* **WRITTEN TASK**:
Extract all lines in the data that contain the word "Blender".

* **LISTED ENTRIES**:
────────────────

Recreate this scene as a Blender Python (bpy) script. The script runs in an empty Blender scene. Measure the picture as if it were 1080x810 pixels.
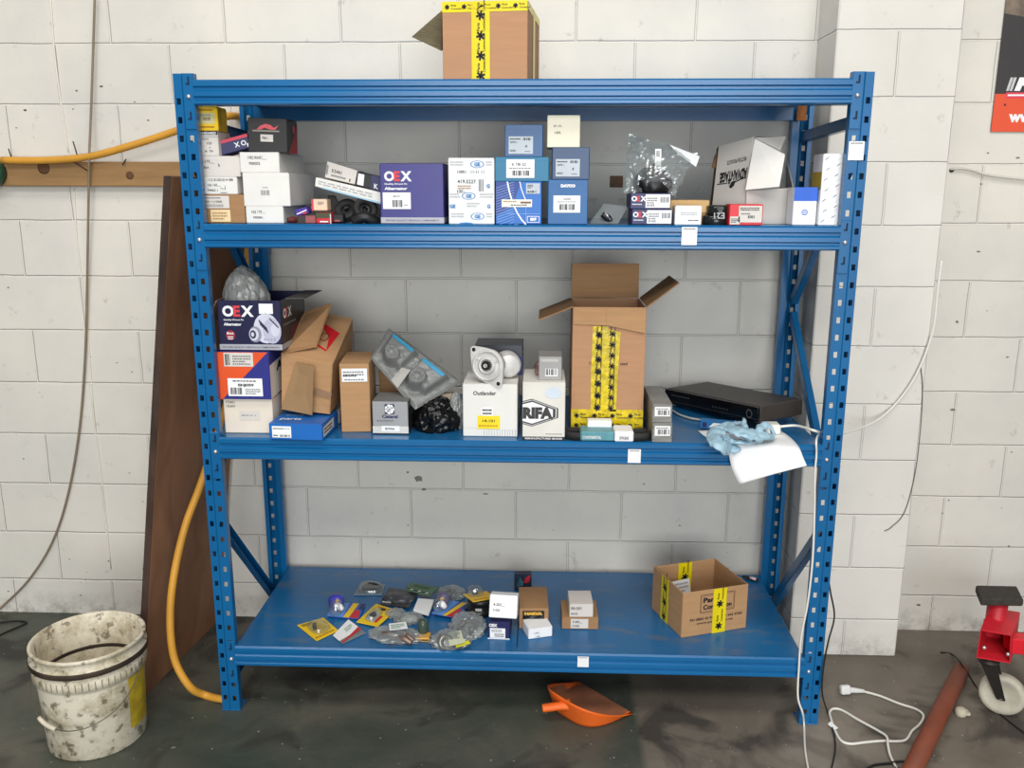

────────────────

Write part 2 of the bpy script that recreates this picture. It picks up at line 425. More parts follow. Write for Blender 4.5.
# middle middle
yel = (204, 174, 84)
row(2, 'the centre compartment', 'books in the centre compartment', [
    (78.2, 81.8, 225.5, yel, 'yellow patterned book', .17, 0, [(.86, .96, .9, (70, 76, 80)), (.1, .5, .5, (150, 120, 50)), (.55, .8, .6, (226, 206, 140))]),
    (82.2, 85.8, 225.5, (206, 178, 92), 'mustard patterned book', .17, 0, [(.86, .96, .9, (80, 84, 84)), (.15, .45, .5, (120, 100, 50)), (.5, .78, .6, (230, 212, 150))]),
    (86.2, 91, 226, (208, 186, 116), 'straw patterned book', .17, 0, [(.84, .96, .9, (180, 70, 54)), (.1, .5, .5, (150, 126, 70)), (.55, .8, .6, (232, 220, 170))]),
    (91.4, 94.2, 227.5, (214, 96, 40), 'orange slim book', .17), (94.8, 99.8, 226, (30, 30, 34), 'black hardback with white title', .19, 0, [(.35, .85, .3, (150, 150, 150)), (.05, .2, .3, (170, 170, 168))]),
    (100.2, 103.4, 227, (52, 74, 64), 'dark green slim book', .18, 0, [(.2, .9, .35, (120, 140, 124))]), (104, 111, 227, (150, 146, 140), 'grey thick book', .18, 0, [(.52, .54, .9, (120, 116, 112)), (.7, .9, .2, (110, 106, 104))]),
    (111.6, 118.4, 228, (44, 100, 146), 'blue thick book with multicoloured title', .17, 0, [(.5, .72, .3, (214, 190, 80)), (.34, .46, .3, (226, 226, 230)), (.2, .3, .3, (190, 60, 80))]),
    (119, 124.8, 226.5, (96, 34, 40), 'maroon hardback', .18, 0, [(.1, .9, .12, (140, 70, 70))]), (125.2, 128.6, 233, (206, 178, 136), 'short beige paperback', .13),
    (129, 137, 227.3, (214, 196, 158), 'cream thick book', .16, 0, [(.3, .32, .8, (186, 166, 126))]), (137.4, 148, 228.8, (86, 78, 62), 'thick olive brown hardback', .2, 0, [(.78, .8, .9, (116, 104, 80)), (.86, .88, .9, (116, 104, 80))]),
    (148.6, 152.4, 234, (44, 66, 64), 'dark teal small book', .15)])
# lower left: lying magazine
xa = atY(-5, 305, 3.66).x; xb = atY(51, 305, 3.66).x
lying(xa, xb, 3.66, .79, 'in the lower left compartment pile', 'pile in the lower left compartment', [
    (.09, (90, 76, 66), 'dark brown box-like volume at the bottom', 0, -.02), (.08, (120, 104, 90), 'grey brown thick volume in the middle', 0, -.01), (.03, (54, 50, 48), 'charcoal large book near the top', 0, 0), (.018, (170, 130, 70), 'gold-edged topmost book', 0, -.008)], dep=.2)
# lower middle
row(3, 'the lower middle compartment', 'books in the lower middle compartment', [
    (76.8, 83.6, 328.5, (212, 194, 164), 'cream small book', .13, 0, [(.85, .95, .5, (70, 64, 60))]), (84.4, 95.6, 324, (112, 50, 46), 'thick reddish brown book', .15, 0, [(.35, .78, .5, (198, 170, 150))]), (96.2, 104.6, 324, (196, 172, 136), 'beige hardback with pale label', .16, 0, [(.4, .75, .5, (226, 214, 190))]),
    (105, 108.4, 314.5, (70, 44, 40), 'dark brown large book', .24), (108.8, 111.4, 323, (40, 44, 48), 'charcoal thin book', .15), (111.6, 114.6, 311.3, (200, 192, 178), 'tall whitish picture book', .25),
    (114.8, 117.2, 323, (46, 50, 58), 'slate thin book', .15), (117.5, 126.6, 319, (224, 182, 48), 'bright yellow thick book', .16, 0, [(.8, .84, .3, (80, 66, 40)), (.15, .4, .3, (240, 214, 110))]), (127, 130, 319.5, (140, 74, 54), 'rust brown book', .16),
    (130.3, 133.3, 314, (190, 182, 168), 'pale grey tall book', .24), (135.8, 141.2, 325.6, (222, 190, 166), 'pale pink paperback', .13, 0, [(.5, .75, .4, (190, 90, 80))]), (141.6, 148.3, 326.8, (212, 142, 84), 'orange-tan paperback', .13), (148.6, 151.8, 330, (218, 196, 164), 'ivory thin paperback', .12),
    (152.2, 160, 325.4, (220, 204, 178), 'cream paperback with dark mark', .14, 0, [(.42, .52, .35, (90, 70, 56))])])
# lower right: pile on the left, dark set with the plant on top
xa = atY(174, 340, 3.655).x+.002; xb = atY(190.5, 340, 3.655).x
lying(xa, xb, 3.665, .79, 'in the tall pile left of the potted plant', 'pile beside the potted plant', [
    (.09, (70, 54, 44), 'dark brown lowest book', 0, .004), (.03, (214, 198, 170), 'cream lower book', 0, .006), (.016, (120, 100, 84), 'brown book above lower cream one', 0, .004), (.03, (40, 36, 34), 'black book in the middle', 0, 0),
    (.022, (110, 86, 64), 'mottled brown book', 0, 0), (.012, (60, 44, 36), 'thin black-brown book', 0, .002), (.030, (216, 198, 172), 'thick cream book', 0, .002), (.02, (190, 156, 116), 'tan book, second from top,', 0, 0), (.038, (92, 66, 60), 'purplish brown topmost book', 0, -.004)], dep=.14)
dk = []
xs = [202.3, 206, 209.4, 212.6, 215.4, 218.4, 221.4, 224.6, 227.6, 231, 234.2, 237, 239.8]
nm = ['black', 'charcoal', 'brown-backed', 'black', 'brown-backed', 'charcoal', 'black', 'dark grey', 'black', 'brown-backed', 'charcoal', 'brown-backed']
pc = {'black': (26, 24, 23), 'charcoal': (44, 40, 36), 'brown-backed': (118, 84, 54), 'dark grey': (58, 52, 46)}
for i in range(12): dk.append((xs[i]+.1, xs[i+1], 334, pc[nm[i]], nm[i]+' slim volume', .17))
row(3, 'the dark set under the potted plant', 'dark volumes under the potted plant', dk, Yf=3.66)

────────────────

* **RESPONSE FOR THIS EXERCISE**:
Recreate this scene as a Blender Python (bpy) script. The script runs in an empty Blender scene. Measure the picture as if it were 1080x810 pixels.
Write part 2 of the bpy script that recreates this picture. It picks up at line 425. More parts follow. Write for Blender 4.5.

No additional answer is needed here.